__CHALLENGE__: Transcribe all of the records precisely as they are presented.

━━ DATASET ROWS

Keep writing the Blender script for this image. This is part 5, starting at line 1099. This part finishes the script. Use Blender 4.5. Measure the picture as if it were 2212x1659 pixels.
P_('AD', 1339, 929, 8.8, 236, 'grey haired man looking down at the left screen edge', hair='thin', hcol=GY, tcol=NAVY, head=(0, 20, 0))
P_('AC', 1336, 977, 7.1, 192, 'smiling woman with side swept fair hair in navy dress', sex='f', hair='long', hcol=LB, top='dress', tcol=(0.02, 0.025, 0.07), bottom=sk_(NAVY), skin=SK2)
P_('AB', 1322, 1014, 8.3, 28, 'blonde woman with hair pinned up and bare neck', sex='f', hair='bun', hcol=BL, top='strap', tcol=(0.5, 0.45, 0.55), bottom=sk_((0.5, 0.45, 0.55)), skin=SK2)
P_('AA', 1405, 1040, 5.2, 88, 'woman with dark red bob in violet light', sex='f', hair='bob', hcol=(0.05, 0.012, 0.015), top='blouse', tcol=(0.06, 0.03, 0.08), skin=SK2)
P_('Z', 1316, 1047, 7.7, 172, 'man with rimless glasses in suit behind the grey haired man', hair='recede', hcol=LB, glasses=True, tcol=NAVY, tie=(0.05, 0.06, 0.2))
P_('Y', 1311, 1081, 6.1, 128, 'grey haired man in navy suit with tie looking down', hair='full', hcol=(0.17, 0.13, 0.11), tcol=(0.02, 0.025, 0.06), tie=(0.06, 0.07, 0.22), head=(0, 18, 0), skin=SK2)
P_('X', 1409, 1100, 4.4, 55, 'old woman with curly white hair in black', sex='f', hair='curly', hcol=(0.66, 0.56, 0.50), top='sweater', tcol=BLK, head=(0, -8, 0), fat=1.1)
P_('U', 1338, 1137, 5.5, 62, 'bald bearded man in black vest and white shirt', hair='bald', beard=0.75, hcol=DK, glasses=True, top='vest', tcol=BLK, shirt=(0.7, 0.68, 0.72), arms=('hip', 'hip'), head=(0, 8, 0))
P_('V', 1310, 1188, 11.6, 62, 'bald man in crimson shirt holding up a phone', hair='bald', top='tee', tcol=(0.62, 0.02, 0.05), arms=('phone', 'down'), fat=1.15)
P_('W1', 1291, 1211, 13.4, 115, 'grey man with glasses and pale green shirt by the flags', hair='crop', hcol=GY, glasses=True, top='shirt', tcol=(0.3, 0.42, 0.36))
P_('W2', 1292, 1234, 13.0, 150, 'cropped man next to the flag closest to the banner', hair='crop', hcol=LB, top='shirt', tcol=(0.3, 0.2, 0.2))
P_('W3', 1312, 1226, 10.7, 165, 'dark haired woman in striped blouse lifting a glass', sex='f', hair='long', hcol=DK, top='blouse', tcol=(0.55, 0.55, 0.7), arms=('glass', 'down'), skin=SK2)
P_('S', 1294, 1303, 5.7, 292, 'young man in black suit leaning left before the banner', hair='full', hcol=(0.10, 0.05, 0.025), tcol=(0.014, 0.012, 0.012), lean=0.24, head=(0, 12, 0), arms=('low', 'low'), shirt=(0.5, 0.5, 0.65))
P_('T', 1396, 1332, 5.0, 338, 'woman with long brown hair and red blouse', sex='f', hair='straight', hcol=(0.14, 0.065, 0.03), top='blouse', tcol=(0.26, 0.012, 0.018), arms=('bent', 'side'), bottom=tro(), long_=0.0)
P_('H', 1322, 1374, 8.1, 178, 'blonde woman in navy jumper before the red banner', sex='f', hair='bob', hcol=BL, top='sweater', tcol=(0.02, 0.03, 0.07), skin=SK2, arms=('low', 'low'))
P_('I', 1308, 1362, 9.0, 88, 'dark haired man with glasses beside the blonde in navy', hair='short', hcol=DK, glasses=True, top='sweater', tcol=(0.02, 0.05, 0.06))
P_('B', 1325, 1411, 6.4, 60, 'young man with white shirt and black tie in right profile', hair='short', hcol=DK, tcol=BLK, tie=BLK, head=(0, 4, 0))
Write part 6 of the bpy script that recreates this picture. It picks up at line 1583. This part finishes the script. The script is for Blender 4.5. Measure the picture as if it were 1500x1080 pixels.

━━━━

__REPLY TO THE EXERCISE__:
Keep writing the Blender script for this image. This is part 5, starting at line 1099. This part finishes the script. Use Blender 4.5. Measure the picture as if it were 2212x1659 pixels.
P_('AD', 1339, 929, 8.8, 236, 'grey haired man looking down at the left screen edge', hair='thin', hcol=GY, tcol=NAVY, head=(0, 20, 0))
P_('AC', 1336, 977, 7.1, 192, 'smiling woman with side swept fair hair in navy dress', sex='f', hair='long', hcol=LB, top='dress', tcol=(0.02, 0.025, 0.07), bottom=sk_(NAVY), skin=SK2)
P_('AB', 1322, 1014, 8.3, 28, 'blonde woman with hair pinned up and bare neck', sex='f', hair='bun', hcol=BL, top='strap', tcol=(0.5, 0.45, 0.55), bottom=sk_((0.5, 0.45, 0.55)), skin=SK2)
P_('AA', 1405, 1040, 5.2, 88, 'woman with dark red bob in violet light', sex='f', hair='bob', hcol=(0.05, 0.012, 0.015), top='blouse', tcol=(0.06, 0.03, 0.08), skin=SK2)
P_('Z', 1316, 1047, 7.7, 172, 'man with rimless glasses in suit behind the grey haired man', hair='recede', hcol=LB, glasses=True, tcol=NAVY, tie=(0.05, 0.06, 0.2))
P_('Y', 1311, 1081, 6.1, 128, 'grey haired man in navy suit with tie looking down', hair='full', hcol=(0.17, 0.13, 0.11), tcol=(0.02, 0.025, 0.06), tie=(0.06, 0.07, 0.22), head=(0, 18, 0), skin=SK2)
P_('X', 1409, 1100, 4.4, 55, 'old woman with curly white hair in black', sex='f', hair='curly', hcol=(0.66, 0.56, 0.50), top='sweater', tcol=BLK, head=(0, -8, 0), fat=1.1)
P_('U', 1338, 1137, 5.5, 62, 'bald bearded man in black vest and white shirt', hair='bald', beard=0.75, hcol=DK, glasses=True, top='vest', tcol=BLK, shirt=(0.7, 0.68, 0.72), arms=('hip', 'hip'), head=(0, 8, 0))
P_('V', 1310, 1188, 11.6, 62, 'bald man in crimson shirt holding up a phone', hair='bald', top='tee', tcol=(0.62, 0.02, 0.05), arms=('phone', 'down'), fat=1.15)
P_('W1', 1291, 1211, 13.4, 115, 'grey man with glasses and pale green shirt by the flags', hair='crop', hcol=GY, glasses=True, top='shirt', tcol=(0.3, 0.42, 0.36))
P_('W2', 1292, 1234, 13.0, 150, 'cropped man next to the flag closest to the banner', hair='crop', hcol=LB, top='shirt', tcol=(0.3, 0.2, 0.2))
P_('W3', 1312, 1226, 10.7, 165, 'dark haired woman in striped blouse lifting a glass', sex='f', hair='long', hcol=DK, top='blouse', tcol=(0.55, 0.55, 0.7), arms=('glass', 'down'), skin=SK2)
P_('S', 1294, 1303, 5.7, 292, 'young man in black suit leaning left before the banner', hair='full', hcol=(0.10, 0.05, 0.025), tcol=(0.014, 0.012, 0.012), lean=0.24, head=(0, 12, 0), arms=('low', 'low'), shirt=(0.5, 0.5, 0.65))
P_('T', 1396, 1332, 5.0, 338, 'woman with long brown hair and red blouse', sex='f', hair='straight', hcol=(0.14, 0.065, 0.03), top='blouse', tcol=(0.26, 0.012, 0.018), arms=('bent', 'side'), bottom=tro(), long_=0.0)
P_('H', 1322, 1374, 8.1, 178, 'blonde woman in navy jumper before the red banner', sex='f', hair='bob', hcol=BL, top='sweater', tcol=(0.02, 0.03, 0.07), skin=SK2, arms=('low', 'low'))
P_('I', 1308, 1362, 9.0, 88, 'dark haired man with glasses beside the blonde in navy', hair='short', hcol=DK, glasses=True, top='sweater', tcol=(0.02, 0.05, 0.06))
P_('B', 1325, 1411, 6.4, 60, 'young man with white shirt and black tie in right profile', hair='short', hcol=DK, tcol=BLK, tie=BLK, head=(0, 4, 0))
Write part 6 of the bpy script that recreates this picture. It picks up at line 1583. This part finishes the script. The script is for Blender 4.5. Measure the picture as if it were 1500x1080 pixels.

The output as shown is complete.